THE TRUE PRICE OF PALM OIL FROM PAPUA NEW GUINEA

On 7 October, Global Witness posted a report following an undercover investigation in PNG, saying that forests continue to be burned and destroyed at an alarming rate, and that the primary driver of deforestation is agribusiness, with palm oil a chief culprit.  The investigation implicates 3 of PNG’s newest palm oil producers in what appears to be serious criminality and other harms.  For the first time, the NGO shows how this tainted product is being sourced by world-famous brands and their business financed by iconic banks and investors.  It features bribed officials, including a Papua New Guinean government minister; Malaysian-backed companies which clear-felled tens of thousands of hectares of Papua New Guinean rainforest; tainted palm oil finding its ways into brands including Kellogg’s, Nestlé, Colgate, Danone, Hershey, and PZ Cussons and Reckitt Benckiser, the parent companies of Imperial Leather and Strepsils; and financiers such as BlackRock, the world’s largest asset manager, are indirectly profiting from these human rights and environmental abuses through investing in banks notorious for financing harmful palm oil firms.

https://www.globalwitness.org/en/campaigns/forests/true-price-palm-oil/

US CLOSES DOWN A PSYCHIC MASS MAIL FRAUD

On 8 October, Info Security reported that an international psychic mail fraud scheme that sold the promise of good fortune to tens of thousands of victims has been shut down by a US court.  A Florida court handed down an injunction against 3 residents of France and 2 corporate defendants who had been carrying out the highly lucrative scheme.   Arcana Center, a company in Delaware, and a Swiss corporation named Partners VAD International Sàrl, mailed hundreds of thousands of solicitations to victims in the US, and purportedly sent on behalf of companies or individuals offering psychic, clairvoyant, or astrological services.

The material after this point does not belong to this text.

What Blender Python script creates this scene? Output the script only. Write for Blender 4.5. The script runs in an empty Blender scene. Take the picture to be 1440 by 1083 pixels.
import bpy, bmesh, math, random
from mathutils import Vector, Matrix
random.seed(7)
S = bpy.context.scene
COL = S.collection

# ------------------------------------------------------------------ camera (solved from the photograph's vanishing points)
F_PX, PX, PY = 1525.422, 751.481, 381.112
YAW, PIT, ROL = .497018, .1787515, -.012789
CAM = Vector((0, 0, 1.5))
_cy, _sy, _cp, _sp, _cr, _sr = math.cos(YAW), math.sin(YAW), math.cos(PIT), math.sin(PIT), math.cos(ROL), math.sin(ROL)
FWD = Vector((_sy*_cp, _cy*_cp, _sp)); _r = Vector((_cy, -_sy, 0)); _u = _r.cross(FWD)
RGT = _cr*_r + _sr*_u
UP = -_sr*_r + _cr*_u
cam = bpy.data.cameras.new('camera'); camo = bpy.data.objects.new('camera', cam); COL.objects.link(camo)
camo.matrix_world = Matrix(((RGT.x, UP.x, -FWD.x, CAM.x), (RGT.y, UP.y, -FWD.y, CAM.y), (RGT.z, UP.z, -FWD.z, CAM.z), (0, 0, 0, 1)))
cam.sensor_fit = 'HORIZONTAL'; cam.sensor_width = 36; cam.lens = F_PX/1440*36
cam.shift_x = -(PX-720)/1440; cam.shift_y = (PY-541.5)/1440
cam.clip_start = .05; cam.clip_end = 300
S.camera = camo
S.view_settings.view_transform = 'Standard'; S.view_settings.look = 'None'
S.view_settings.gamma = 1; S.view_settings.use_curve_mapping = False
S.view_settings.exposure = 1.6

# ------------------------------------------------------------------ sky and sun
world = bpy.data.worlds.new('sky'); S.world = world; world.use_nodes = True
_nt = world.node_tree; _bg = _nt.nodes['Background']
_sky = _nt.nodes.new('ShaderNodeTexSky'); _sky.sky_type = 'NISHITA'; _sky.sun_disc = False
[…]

https://www.infosecurity-magazine.com/news/us-shutters-psychic-mass-mail-fraud/

OFAC DELISTS 6 ENTRIES FROM IRAQ SANCTIONS LISTS

On 8 October, OFAC announced that 6 companies in the Mammut Industrial Group have been deleted from the Iraq sanctions list.  On 2 July, OFAC had de-listed 3 people associated with the companies who had also been designated in September 2020.

https://home.treasury.gov/policy-issues/financial-sanctions/recent-actions/20211008

https://www.europeansanctions.com/2021/10/ofac-de-lists-2-iranian-entities/

UK UPDATE: MONEY LAUNDERING – UNDERSTANDING RISKS AND TAKING ACTION FOR TCSP

On 8 October, HMRC issued updated guidance on how to recognise and reduce risk of money laundering if you are a trust or company service provider (TCSP).  It contains an updated assessment of sector risks

https://www.gov.uk/government/publications/understanding-risks-and-taking-action-for-trust-or-company-service-providers/understanding-risks-and-taking-action-for-trust-or-company-service-providers

UK: FINANCIAL CRIME IN THE UK – ANALYSIS OF REP-CRIM DATA 2017-20

On 7 October, the FCA issued a news release advising that a report was available and this provides analysis of the REP-CRIM submissions for the 3 reporting periods between 2017-2020.  For these periods it says that it received a total of 5,685 REP-CRIM submissions from over 2,300 different firms.  It says that this analysis aims to provide MLRO and industry practitioners insights on trends and developments, which should help inform the arrangements and risks of their respective firms.  Key findings include a reduction in the number of PEP, from 111,000 to 89,000; retail banking firms have reported approximately 390,000 high risk customers in 2019/2020 which is almost half the total of high-risk customers reported by all firms; the number of firms reporting automated sanctions screening is increasing year on year; and, in  2019/20, firms collectively employed approximately 17,000 full-time equivalent staff in financial crime roles, this compares to approximately 15,700 in 2017/2018.

https://www.fca.org.uk/data/financial-crime-analysis-firms-2017-2020

10 MISCONCEPTIONS WITH COMPLIANCE AND RESTRICTED PARTY SCREENING

On 6 October, Supply and Demand Chain Executive carried an article saying that those doing business in the US must continually screen their trade chain partners and every financial transaction to weed out “denied parties”. And, they must make sure that goods, technologies and services are not destined for a sanctioned or embargoed country. Screening, therefore, should be an integral component of every organisation’s governance, risk and compliance strategy.  Even companies that don’t export should be checking because these so-called “bad actors” can be operating domestically.  It says that a common misconception, though, is that only a select group of sensitive or high-risk industries need to screen.  The article then lists 10 common myths about the role of screening – involving such aspects as thinking that one’s export destinations are not sanctioned or embargoed, and that one only needs to screen your own customer.